**SOURCE DATA**
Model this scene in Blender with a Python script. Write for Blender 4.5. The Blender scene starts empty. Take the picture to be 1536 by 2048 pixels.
==
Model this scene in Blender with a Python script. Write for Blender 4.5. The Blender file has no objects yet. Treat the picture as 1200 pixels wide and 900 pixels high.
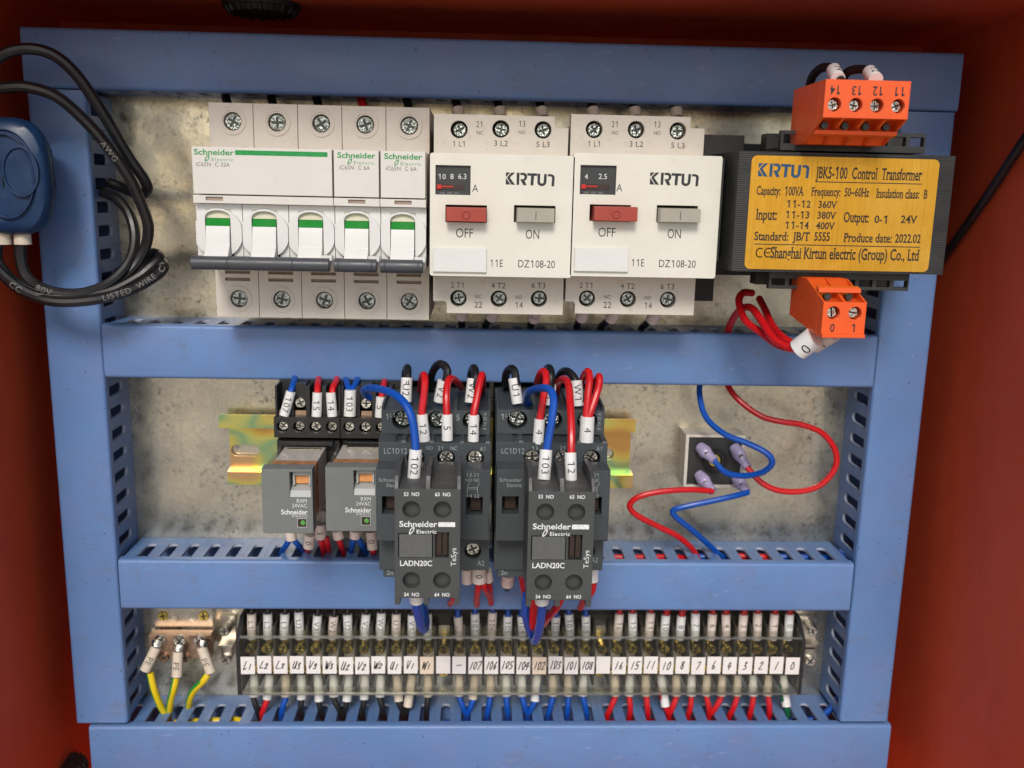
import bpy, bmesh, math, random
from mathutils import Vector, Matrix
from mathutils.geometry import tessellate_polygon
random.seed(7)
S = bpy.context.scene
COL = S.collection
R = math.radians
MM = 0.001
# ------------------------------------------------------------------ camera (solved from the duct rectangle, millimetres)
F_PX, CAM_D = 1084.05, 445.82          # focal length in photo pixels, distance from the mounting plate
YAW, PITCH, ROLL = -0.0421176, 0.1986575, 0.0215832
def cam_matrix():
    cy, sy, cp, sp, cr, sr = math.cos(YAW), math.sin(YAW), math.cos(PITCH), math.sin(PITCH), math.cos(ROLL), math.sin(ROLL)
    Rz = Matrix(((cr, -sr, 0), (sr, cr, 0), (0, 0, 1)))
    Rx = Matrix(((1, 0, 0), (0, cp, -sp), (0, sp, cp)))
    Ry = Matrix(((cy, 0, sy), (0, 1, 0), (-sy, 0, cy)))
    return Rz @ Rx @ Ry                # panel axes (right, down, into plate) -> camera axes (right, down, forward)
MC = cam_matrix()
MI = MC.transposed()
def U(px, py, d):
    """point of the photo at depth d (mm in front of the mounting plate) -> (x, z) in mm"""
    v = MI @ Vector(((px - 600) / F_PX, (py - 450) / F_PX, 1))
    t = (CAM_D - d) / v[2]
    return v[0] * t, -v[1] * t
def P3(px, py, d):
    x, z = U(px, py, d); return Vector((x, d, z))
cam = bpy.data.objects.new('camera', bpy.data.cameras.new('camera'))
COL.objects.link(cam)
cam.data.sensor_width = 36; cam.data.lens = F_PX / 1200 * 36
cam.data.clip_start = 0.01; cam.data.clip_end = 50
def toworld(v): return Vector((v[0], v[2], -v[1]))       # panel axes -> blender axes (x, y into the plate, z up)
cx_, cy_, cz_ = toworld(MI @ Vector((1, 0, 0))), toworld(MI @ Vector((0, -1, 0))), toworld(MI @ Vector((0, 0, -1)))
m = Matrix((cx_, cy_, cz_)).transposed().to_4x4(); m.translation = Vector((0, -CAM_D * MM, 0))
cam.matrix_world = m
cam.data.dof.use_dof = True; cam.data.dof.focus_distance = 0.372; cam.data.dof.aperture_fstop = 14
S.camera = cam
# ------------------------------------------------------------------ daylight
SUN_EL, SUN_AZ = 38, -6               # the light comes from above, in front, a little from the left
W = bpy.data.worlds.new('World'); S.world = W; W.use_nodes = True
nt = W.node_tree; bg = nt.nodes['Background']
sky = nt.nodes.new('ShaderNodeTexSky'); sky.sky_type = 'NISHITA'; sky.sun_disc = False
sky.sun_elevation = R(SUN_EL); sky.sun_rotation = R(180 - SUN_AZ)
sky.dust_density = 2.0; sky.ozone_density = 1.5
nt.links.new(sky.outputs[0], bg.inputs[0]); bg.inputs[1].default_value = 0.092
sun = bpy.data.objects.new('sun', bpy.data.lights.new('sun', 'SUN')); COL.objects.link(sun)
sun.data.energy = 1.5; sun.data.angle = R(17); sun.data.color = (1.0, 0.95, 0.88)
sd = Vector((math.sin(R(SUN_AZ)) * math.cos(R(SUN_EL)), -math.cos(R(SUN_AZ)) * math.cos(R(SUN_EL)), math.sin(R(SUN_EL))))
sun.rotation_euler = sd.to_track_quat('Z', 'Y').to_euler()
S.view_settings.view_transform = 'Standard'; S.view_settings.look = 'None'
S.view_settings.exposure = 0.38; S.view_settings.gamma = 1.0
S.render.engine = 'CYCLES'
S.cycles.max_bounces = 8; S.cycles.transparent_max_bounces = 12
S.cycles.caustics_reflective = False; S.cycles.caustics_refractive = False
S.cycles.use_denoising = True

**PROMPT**
From the entries above, copy every line that holds the word "this".

**WRITTEN SOLUTION**
Model this scene in Blender with a Python script. Write for Blender 4.5. The Blender scene starts empty. Take the picture to be 1536 by 2048 pixels.
Model this scene in Blender with a Python script. Write for Blender 4.5. The Blender file has no objects yet. Treat the picture as 1200 pixels wide and 900 pixels high.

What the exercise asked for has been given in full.